The district includes Heyworth and surrounding areas south of Bloomington-Normal.
Frank Friend is trustee president of the district and also serves as a captain for the Bloomington Fire Department. He said the current facility in Randolph has some problems.
Friend said the district has modern fire trucks that no longer fit in their building.
“We’ve been good stewards of that building, and we’ve been good stewards of the district, and we’ve simply grown out of that building,” he said.
The Randolph district operates out of five locations within the village of Heyworth, including a fire station, an ambulance station, house, a printing press building and administrative offices shared with town staff.

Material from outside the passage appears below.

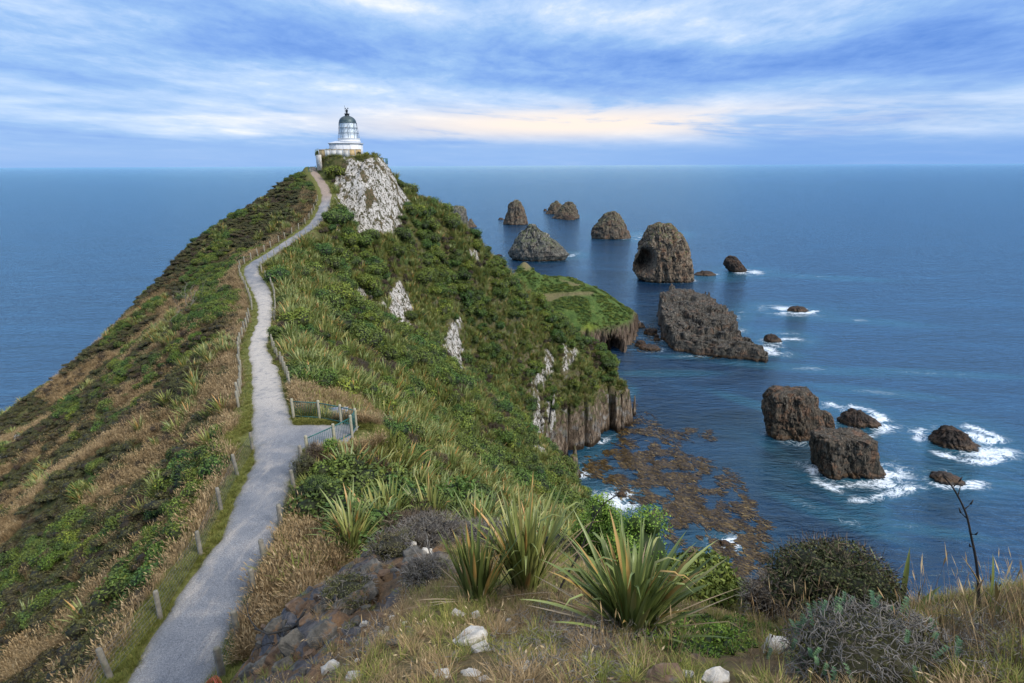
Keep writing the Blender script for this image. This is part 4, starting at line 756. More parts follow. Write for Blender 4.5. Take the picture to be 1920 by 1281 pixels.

“We have the ambulance that’s housed in a totally different building on the other side of town that a lot of people don’t even know that the ambulance service resides there,” Friend said. “It was built as a township building to hold heavy equipment. It was never designed to be housing people overnight, to run emergency services.
“So, all those buildings are very old. They’re antiquated. They were never meant for the service that they’re providing, except for the fire station itself.”
The building even has issues from nearby field runoff. Friend said rodents have not made for an acceptable recruiting environment. That’s in a small township, where retention of staff is difficult enough as it is.
Friend would like to see taxpayers approve a station to replace the 70-year-old existing structure. It would be placed in the middle of the village.
“We did a complete needs assessment and determined that it was not viable for us to do any more remodeling or any more demolition and adding onto the station as it sits now. It was going to cost the district somewhere in the neighborhood of $400 a square foot just to add a couple bedrooms and an ADA compliant bathroom,” Friend said.
The fate of the would-be former structure is not known. In preliminary talks, Friend said the village of Heyworth may be able to make use of it.
If approved, the owner of a $200,000 would pay $192 more per year in property taxes.
Although, a tax increase of any kind can come as a big ask. Friend said the consolidation of fire services into one central location will make the community safer.
“That allows us to do joint training by having a new fire station. It allows us to have a larger training room where we can bring in the Illinois Fire Service Institute, state fire academy, to host classes…” he said. “It gives us a great deal of opportunity for recruiting and retention of EMTs, and if we don’t have the staff, we can’t send the ambulance out on calls.”
Centralized service also matters to the area because of its size. Friend said an isolated community like Heyworth needs the station to be the "heartbeat and brain" for power outages, wind events, snow or tornadoes.
“We really put community members at a disadvantage in currently how we operate," said Friend, noting a 29% increase in call volume.
“Heyworth is growing, there’s always some talk of assisted or independent living type environments to be built,” he said.
Friend said his colleagues across Central Illinois reported call volumes doubling within 12 months of an elderly-living facility opening in their communities.